**Stated exercise**
All lines from the beginning of the listing through the line with "scene.camera = camo" are to be copied word for word; the pictures are not.

— start Data extract —

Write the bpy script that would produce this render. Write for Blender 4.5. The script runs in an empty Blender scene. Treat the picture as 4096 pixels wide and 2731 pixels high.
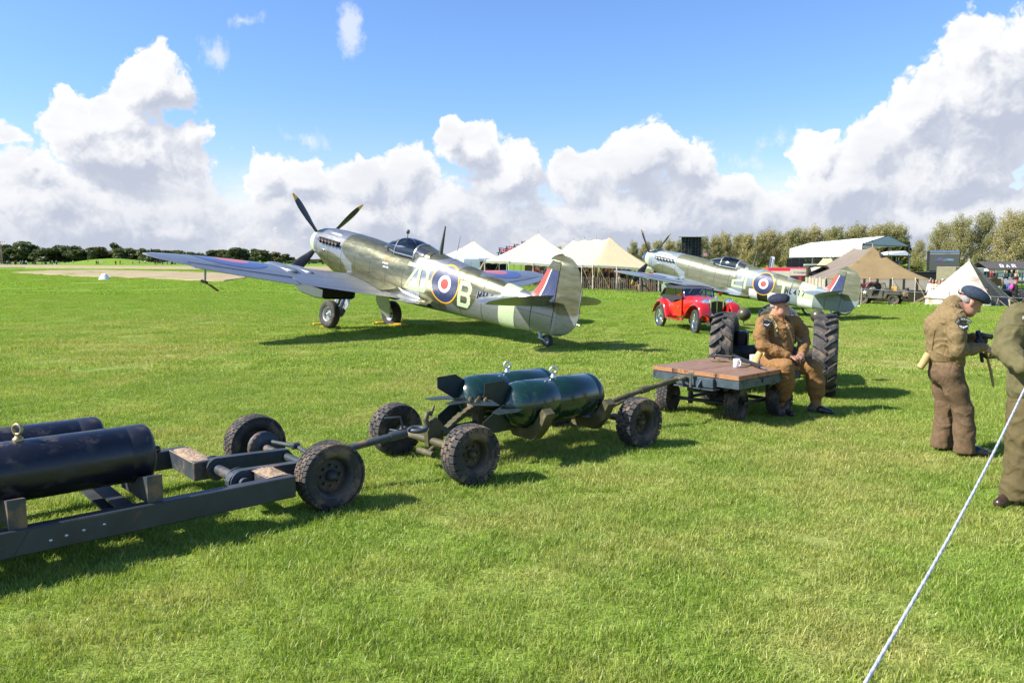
import bpy, math, random
import numpy as np
from mathutils import Vector, Matrix
R = math.radians
random.seed(7)
rng = np.random.default_rng(11)
scene = bpy.context.scene
COL = scene.collection

# ------------------------------------------------------------------ camera
CAM_H = 1.80
FPX = 3118.0                                  # focal length in pixels of the 4096 x 2731 photograph
PITCH = math.atan((1365.5 - 1040.0) / FPX)
cam = bpy.data.cameras.new('camera')
cam.sensor_width = 36.0
cam.lens = FPX / 4096 * 36
cam.clip_start, cam.clip_end = 0.1, 6000
camo = bpy.data.objects.new('camera', cam)
COL.objects.link(camo)
camo.location = (0, 0, CAM_H)
camo.rotation_euler = (R(90) - PITCH, 0, 0)
scene.camera = camo

# ------------------------------------------------------------------ sky, sun, exposure
SUN_EL, SUN_DIR = R(41), Vector((-1, -0.22, 0)).normalized()      # towards the sun, on the ground
scene.view_settings.view_transform = 'Standard'
scene.view_settings.look = 'None'
scene.view_settings.gamma = 1
scene.view_settings.use_curve_mapping = False
scene.view_settings.exposure = 0.95

sun = bpy.data.lights.new('sun', 'SUN')
sun.energy = 5.0
sun.angle = R(0.53)
sun.color = (1.0, 0.955, 0.88)
suno = bpy.data.objects.new('sun', sun)
COL.objects.link(suno)
sv = Vector((SUN_DIR.x * math.cos(SUN_EL), SUN_DIR.y * math.cos(SUN_EL), math.sin(SUN_EL)))
suno.rotation_euler = sv.to_track_quat('Z', 'Y').to_euler()

world = bpy.data.worlds.new('World')
scene.world = world
world.use_nodes = True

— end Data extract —

**Completed task**
Write the bpy script that would produce this render. Write for Blender 4.5. The script runs in an empty Blender scene. Treat the picture as 4096 pixels wide and 2731 pixels high.
import bpy, math, random
import numpy as np
from mathutils import Vector, Matrix
R = math.radians
random.seed(7)
rng = np.random.default_rng(11)
scene = bpy.context.scene
COL = scene.collection

# ------------------------------------------------------------------ camera
CAM_H = 1.80
FPX = 3118.0                                  # focal length in pixels of the 4096 x 2731 photograph
PITCH = math.atan((1365.5 - 1040.0) / FPX)
cam = bpy.data.cameras.new('camera')
cam.sensor_width = 36.0
cam.lens = FPX / 4096 * 36
cam.clip_start, cam.clip_end = 0.1, 6000
camo = bpy.data.objects.new('camera', cam)
COL.objects.link(camo)
camo.location = (0, 0, CAM_H)
camo.rotation_euler = (R(90) - PITCH, 0, 0)
scene.camera = camo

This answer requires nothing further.